Because of its simple syntax, a CSV is easy to parse and analyze. The same cannot be said for Excel or PDF files. With the latter, you must consider both content and appearance. A Google search should reveal tools for converting an Excel file into a CSV. I do not know whether there are similar tools for PDF files. In any case, practically speaking, you need to eyeball an Excel file or PDF to determine whether there are problems with its appearance.

You may be able to separate the content testing from appearance testing.

I once tested a complicated reporting system for a bank. There were many types of reports, each with a variety of configurable options. The data resided in a relational database, and as in your example the export formats were CSV, Excel, and PDF. The developer wisely separated querying the database from producing the output file. To improve testability, he provided a test mode in which the raw queried output could be dumped to a file. He also provided a way to generate a CSV, Excel or PDF from a raw set of data.

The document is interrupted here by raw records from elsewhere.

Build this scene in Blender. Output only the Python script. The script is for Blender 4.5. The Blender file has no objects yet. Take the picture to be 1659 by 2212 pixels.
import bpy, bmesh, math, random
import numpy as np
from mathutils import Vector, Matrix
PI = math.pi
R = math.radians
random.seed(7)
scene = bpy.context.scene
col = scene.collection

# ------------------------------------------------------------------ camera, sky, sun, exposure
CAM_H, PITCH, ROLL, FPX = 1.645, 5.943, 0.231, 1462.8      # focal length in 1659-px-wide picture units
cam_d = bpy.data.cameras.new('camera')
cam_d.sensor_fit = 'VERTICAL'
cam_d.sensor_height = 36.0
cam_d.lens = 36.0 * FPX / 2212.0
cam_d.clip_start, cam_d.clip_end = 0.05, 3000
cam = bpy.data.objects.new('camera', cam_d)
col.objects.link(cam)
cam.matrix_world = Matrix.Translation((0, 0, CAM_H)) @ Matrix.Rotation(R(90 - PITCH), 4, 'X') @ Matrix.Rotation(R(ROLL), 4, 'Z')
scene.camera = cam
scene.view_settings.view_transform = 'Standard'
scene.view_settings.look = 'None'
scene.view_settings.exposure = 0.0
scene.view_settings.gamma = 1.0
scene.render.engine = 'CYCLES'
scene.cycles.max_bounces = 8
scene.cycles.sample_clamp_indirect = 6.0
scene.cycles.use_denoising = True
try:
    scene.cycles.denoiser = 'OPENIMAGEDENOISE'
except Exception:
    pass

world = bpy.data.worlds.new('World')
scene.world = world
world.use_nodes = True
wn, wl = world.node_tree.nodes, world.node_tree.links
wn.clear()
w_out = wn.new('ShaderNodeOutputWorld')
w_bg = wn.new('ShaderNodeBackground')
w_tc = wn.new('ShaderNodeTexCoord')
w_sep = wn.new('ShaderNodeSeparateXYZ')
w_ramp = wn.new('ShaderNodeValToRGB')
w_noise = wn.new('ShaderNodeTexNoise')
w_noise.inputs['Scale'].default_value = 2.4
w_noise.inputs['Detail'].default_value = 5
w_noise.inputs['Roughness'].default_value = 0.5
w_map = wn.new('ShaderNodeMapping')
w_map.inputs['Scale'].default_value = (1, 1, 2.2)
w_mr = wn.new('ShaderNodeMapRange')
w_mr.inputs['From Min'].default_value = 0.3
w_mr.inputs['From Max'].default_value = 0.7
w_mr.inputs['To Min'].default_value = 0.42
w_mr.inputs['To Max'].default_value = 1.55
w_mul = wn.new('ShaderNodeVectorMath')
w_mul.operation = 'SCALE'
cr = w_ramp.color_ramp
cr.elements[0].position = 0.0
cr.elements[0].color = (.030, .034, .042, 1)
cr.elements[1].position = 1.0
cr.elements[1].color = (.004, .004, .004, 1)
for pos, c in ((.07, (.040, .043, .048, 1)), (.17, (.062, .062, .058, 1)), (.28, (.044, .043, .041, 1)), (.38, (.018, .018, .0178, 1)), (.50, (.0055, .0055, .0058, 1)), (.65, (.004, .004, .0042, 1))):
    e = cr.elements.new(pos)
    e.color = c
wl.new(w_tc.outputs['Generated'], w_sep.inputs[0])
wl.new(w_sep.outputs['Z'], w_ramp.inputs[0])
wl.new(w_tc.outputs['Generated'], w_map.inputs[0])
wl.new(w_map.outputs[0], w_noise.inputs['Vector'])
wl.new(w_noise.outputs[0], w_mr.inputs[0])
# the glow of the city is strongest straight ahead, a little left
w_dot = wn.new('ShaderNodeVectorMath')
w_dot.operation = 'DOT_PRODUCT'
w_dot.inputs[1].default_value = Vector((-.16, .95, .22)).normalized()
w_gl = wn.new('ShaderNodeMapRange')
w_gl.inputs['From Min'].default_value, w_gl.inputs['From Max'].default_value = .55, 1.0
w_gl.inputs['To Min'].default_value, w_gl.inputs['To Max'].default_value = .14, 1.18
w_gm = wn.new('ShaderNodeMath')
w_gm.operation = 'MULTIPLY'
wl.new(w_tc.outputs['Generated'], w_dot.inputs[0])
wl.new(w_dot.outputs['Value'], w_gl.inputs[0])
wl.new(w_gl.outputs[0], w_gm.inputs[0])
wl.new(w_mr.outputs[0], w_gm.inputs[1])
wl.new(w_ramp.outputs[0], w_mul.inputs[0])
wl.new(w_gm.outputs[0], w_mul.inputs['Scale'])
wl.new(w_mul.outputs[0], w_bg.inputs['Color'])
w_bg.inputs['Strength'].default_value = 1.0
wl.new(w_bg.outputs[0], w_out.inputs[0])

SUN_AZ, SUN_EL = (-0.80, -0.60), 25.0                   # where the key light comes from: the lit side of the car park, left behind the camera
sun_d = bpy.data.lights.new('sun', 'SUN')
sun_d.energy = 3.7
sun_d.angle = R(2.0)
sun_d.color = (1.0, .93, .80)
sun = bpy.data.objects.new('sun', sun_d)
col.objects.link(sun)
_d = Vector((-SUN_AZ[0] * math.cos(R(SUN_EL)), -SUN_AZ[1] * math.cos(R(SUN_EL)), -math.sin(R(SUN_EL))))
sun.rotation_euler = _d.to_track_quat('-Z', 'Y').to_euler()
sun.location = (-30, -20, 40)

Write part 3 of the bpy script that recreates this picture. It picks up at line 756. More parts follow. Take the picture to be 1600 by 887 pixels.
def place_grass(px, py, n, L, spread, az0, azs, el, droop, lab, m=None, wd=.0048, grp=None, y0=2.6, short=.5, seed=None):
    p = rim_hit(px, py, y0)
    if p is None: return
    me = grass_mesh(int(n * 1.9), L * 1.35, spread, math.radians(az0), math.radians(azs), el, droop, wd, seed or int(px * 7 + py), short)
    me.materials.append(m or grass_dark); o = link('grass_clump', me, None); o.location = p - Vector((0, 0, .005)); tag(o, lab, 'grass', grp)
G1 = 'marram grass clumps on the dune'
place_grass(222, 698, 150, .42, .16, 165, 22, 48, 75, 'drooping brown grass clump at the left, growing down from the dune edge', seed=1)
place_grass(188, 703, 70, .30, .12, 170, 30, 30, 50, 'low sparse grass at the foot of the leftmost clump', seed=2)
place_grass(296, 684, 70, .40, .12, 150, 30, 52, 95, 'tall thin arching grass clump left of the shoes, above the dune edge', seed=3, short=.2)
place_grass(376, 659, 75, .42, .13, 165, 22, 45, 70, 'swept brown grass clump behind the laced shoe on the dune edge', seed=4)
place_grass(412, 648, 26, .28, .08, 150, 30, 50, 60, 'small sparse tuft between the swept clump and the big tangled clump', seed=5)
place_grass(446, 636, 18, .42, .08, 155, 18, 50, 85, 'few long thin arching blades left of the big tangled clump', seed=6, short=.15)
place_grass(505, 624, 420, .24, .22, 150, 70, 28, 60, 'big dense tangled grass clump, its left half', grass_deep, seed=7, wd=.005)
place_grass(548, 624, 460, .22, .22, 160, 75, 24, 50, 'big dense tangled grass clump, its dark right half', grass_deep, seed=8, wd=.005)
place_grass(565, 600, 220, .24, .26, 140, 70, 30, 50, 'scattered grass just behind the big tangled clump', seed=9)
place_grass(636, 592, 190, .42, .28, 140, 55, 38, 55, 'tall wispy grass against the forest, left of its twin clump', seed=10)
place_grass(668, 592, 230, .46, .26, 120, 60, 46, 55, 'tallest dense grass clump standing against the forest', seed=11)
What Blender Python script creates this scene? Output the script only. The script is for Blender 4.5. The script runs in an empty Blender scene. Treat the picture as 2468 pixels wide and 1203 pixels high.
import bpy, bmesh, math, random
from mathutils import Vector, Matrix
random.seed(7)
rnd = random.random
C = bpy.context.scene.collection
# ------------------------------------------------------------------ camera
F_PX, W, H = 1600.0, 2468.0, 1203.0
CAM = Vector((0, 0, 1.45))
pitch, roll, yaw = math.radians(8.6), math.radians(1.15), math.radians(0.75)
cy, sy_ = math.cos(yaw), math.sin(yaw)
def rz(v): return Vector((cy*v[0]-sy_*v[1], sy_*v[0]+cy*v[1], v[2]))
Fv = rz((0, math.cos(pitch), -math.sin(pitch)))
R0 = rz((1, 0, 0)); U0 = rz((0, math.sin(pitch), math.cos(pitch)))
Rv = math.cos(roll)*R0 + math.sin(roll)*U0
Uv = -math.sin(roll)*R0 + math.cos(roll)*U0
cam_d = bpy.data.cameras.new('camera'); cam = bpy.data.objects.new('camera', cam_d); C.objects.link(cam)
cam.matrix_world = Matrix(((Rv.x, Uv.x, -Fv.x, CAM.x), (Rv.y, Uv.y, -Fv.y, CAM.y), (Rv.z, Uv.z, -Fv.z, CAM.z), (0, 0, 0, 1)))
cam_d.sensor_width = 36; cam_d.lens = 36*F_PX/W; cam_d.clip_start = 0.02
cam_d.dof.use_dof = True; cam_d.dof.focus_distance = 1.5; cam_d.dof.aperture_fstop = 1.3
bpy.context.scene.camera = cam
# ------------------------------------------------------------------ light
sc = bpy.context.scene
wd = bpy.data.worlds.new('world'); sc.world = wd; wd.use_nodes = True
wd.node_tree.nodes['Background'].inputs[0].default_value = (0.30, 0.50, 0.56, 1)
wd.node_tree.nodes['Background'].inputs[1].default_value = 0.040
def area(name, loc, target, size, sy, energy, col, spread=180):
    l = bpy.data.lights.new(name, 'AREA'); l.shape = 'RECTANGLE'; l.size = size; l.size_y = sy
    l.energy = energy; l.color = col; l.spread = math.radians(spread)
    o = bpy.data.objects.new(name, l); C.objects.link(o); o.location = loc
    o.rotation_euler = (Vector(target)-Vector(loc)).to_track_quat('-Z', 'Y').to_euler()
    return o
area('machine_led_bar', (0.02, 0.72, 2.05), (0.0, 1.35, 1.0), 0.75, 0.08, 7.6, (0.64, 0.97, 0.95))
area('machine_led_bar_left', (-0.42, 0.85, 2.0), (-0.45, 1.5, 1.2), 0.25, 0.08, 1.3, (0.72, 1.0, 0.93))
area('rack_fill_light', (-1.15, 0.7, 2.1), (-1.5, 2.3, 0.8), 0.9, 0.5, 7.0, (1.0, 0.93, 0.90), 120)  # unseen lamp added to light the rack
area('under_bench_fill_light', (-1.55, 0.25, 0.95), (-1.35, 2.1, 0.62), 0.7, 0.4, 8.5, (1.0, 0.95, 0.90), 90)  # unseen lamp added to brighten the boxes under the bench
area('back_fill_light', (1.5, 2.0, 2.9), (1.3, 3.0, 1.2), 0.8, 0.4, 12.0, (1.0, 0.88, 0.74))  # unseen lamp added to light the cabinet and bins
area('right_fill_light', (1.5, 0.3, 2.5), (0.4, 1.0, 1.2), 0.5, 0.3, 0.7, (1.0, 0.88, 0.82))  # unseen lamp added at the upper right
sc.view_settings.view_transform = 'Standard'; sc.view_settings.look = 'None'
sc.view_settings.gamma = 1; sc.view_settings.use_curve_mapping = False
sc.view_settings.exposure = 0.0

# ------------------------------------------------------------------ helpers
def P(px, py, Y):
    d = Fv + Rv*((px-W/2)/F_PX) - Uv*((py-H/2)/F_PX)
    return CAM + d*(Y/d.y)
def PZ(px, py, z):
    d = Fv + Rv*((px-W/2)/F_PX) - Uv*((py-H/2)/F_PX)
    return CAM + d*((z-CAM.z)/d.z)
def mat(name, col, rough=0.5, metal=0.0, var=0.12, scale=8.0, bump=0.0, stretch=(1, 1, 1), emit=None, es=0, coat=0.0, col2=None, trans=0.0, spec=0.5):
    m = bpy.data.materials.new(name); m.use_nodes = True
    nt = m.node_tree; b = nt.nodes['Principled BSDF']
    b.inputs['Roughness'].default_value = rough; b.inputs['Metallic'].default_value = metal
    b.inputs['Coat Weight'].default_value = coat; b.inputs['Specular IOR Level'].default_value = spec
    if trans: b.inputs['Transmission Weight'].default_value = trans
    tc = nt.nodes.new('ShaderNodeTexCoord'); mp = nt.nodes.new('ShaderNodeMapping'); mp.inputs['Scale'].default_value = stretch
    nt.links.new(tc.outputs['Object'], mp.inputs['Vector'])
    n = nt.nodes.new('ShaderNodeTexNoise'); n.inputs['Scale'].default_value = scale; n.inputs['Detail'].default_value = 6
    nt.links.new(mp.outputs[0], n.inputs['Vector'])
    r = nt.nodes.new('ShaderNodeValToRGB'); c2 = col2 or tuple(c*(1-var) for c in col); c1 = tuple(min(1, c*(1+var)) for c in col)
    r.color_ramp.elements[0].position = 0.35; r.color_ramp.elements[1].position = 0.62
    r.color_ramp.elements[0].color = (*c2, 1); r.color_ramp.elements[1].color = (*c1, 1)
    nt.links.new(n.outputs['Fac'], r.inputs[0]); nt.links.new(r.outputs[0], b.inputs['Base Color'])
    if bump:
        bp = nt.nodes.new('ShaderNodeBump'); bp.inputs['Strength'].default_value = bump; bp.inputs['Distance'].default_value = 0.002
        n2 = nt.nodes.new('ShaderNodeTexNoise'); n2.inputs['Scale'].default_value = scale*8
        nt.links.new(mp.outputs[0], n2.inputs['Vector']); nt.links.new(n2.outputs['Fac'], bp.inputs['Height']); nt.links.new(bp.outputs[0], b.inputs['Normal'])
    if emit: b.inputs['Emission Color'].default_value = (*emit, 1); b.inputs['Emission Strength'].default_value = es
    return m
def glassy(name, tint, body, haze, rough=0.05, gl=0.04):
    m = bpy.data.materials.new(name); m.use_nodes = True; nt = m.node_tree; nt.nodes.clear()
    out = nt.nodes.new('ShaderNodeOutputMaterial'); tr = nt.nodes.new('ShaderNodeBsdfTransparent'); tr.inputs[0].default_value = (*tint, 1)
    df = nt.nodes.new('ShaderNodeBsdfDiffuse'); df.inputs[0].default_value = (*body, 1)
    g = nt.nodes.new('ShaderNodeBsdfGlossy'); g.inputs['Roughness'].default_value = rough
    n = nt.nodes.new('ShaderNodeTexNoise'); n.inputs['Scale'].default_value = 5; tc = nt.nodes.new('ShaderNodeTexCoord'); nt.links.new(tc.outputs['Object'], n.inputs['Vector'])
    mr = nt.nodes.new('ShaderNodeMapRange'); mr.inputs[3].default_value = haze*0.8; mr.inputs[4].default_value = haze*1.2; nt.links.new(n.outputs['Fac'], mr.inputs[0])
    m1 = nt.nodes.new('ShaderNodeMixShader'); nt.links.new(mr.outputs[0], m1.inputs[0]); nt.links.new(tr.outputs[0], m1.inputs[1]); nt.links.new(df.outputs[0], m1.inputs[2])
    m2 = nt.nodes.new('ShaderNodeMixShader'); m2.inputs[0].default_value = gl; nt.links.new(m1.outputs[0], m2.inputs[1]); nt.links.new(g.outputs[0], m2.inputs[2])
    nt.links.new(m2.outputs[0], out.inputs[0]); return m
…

Given these "testability" features, I could break the reporting system testing into two independent tests: a test of whether a set of inputs produced the right raw data., and a test of whether a set of raw data could be converted into an CSV, Excel, and PDF correctly. I was able to automate the first test. I also automated the CSV tests. The Excel and PDF tests were still manual, but at least it was not necessary for a human to eyeball an Excel and PDF of every report with every report option.

  • It is SSRS (SQL Server Reporting Services), I am looking for it.